To determine if the network of major roads on the Monterey Peninsula is subject to single point failure


Google maps was used to identify about 30 bridges, overpasses, and intersections (nodes) along the major road network on the Monterey Peninsula.

I acquired data on the average number of cars that traveled the major roads.

I estimated the cost to fix two different sized bridges and I hand drew the road network, noting links, nodes (bridges and intersections) and traffic flows.

I used the data from the hand drawn model to populate the computer model.

I entered the following data into Model-Based Vulnerability Analysis (MBVA): the number of days it would take to fix a node or link, replacement costs, and how the absence of a node or link would affect the traffic flow by recording the average number of cars carried by the node or link.


The Monterey Highway Network is a non-random, scale free, network -- a few nodes play a critical role and the links and nodes in the network are not randomly distributed.

Moreover, most of the nodes in the system possess a small degree that is they only contain two links.

74% of the network nodes have only 2 links, 11% have three and 2% have four.

The model identified the critical node in the network, the node that had the greatest number of links that also carried the greatest volume of traffic.

Using the capital loss function on the model, I estimated which bridge in the road network was the most critical.

The hypothesis was disconfirmed.

The Monterey Peninsula road network is not subject to single point failure: The destruction of any one node would not curtail movement across the network.


The techniques that I am using are usually employed to model attacks on critical infrastructure.

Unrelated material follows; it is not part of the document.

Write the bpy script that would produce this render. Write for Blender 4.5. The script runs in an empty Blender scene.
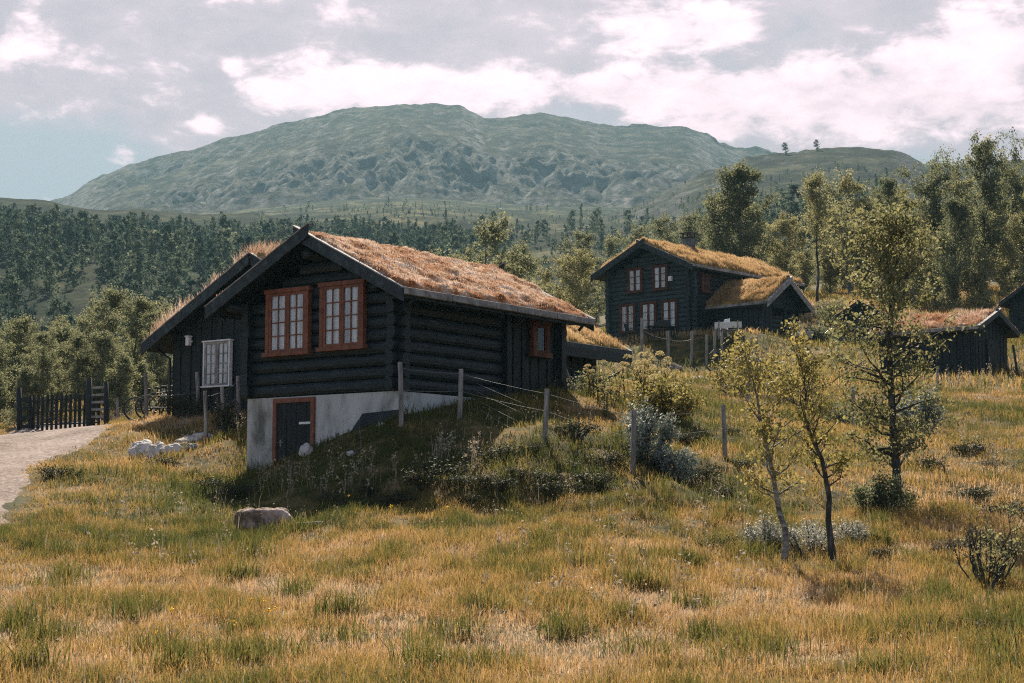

I wanted to used these programs to model the road network to see how it would fare if any number of nodes failed and how other routes could be used to get to a destination regardless of that failure. This could be important, especially if a natural disaster earthquake or windstorms destroys some part of the road network.

The project undertakes a Model-Based Vulnerability Analysis (MBVA) to characterize of the Monterey Peninsula Road Network and to assess its vulnerability to single point failure.